There are some PR tricks that could be used to try to cut the crowds, but I don't think they would have much effect. We never had much PR anyway, except for the free papers.

Spreading the ComFest over a wider geographical area in the park might have a temporary effect, but it will not increase the number of parking spaces, it will not help the local community (it will increase the disruption of the local neighbors). It will only continue the illusion that ComFest has the capacity to grow.

The only real way to decrease the size of the crowds at the ComFest is to cut the size of the festival. Cut the number of streetfair vendors by 20%, cut one of the stages, cut the size of the beer booths. It would be painful, but it is the only real method of shrinking the crowds.

Think of it this way - when the ComFest was smaller, were we doing a disservice to the community because we couldn't have so many booths? Did we hurt the music community when we only had four stages?

ComFest don't have a mandate to give every band a stage or every vendor a booth. It only has a mandate to have the best festival it can give.

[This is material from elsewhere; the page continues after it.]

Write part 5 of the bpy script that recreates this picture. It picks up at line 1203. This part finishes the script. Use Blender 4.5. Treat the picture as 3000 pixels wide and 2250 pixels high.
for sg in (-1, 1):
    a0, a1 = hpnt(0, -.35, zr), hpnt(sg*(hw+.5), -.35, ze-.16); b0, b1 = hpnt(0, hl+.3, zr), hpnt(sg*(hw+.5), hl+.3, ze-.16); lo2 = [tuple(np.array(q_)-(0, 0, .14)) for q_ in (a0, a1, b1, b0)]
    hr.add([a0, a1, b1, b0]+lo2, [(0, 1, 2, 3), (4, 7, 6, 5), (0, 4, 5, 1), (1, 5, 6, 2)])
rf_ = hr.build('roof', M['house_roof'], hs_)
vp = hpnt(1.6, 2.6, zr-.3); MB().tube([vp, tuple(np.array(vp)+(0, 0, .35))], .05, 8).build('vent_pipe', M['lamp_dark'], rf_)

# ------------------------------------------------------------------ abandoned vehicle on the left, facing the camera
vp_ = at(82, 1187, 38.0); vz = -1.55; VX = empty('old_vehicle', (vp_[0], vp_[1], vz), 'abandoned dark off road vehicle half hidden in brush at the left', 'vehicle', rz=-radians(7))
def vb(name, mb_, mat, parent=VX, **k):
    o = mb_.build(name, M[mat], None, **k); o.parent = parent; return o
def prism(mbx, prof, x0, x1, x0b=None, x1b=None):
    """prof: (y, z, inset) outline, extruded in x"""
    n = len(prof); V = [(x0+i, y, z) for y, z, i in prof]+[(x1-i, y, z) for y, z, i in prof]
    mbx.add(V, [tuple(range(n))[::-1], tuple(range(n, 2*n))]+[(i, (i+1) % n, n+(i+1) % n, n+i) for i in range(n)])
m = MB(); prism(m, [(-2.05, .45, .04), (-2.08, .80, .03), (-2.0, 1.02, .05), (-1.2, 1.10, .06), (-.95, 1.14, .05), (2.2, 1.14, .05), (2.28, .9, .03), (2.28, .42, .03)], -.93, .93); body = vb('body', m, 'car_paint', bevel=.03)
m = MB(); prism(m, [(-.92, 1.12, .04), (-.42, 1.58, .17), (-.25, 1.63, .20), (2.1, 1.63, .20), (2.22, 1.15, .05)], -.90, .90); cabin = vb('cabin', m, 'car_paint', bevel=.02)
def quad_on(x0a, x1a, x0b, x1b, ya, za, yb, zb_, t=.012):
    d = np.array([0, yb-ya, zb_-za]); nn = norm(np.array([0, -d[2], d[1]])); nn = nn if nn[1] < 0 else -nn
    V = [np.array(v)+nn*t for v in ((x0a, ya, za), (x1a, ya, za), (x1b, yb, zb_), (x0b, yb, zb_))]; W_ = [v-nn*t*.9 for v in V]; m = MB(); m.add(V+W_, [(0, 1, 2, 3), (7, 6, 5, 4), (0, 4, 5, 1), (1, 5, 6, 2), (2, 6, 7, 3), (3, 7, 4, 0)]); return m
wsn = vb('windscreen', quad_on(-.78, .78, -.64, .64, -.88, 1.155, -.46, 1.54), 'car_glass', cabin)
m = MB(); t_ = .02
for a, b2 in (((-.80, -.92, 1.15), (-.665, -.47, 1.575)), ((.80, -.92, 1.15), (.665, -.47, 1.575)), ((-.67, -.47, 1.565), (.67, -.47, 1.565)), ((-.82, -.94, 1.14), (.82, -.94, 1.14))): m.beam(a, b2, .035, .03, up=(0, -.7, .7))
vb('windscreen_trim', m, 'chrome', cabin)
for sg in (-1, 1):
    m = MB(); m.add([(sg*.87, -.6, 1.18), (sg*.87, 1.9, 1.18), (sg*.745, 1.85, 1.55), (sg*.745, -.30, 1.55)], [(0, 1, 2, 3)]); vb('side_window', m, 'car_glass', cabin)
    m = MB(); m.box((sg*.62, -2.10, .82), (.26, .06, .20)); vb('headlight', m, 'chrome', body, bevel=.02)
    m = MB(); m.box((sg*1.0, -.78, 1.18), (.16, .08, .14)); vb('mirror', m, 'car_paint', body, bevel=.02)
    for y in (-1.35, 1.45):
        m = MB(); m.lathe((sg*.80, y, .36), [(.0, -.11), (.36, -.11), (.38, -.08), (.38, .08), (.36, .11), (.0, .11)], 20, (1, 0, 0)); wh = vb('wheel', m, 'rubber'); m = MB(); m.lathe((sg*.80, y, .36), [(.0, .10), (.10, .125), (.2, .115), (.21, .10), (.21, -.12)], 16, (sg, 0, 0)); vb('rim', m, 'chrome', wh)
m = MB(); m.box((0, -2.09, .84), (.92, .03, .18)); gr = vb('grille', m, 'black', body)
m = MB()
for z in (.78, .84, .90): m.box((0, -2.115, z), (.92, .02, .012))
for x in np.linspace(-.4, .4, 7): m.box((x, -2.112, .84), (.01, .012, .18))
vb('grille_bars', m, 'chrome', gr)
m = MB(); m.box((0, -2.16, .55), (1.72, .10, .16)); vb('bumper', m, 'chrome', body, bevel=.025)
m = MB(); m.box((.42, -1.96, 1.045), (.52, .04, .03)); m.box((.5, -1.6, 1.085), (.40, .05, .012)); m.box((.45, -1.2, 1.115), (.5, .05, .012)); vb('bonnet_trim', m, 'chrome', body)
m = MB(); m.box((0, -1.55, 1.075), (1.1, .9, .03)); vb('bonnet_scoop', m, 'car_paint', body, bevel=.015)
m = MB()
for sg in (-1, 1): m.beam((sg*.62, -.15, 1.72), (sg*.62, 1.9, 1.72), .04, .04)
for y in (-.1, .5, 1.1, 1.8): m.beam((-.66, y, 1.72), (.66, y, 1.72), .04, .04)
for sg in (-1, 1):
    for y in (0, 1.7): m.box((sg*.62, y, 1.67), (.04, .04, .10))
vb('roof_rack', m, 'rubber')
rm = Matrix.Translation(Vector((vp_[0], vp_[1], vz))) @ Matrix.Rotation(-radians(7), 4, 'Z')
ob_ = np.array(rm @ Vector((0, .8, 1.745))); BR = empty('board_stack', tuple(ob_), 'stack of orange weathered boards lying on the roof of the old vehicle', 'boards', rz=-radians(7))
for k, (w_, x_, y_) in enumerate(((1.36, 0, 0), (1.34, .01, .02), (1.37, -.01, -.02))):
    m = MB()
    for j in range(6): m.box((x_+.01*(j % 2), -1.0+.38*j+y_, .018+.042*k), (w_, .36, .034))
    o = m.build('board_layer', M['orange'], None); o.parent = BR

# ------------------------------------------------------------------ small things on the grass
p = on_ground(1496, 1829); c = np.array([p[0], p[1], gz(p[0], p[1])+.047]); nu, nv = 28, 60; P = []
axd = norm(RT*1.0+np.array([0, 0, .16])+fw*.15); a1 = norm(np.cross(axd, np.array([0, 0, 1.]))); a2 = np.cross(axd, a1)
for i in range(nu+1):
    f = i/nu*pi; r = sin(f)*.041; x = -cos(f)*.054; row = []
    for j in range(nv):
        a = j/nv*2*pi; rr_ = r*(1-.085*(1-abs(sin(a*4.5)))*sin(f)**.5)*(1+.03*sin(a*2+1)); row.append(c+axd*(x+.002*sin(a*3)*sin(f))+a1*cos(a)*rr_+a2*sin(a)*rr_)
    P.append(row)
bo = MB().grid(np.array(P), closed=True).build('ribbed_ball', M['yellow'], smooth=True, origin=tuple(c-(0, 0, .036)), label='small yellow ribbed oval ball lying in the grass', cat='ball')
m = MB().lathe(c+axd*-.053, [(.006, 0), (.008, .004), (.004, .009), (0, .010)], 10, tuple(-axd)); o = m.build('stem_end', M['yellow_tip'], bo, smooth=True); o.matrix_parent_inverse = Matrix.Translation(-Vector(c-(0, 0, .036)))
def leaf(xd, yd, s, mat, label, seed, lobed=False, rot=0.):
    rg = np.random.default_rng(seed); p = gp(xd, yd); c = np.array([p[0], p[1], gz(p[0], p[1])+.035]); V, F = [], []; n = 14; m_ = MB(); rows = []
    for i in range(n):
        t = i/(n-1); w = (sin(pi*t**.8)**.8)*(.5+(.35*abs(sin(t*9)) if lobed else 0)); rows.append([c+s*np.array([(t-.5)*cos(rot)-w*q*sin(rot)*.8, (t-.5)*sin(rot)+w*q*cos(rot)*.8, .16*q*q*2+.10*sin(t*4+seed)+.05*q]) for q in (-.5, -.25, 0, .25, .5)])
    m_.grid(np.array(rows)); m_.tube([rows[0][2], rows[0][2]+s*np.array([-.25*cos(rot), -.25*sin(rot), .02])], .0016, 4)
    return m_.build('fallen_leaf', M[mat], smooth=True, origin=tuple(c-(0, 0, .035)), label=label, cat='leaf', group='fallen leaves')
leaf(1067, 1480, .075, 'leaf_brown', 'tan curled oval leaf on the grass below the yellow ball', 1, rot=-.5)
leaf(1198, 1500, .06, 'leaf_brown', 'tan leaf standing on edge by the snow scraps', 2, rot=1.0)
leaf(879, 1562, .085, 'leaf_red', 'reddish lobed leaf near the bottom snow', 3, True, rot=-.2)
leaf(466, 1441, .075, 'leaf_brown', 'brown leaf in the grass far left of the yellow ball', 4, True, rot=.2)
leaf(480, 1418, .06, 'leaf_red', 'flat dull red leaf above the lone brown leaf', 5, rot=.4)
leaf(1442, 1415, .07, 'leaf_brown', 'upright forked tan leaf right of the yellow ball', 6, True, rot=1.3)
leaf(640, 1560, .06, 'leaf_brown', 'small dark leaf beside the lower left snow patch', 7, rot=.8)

Goodale park is not getting any bigger. Parking spaces are limited. For a group of people who should be ecologically conscious, how can "carrying capacity" be ignored?

The only change I have heard coming for the next year is to increase the number of beer booths. More beer booths will not improve the festival; it will just increase the number of drunks.

I was told that the number of taps will be increased, not the number of tents, in the hopes of shortening the lines, not increasing the number of drunks. I stand corrected. But I still think that more, faster beer = more drunks.

ComFest can regulate it's own size, or have it regulated by outsiders. When the city starts down the road to gaining control over the festival, there will be consequences that can only hurt the fest.

I'm hoping that ComFest won't do a Wile E Coyote, but I think it's already off the cliff.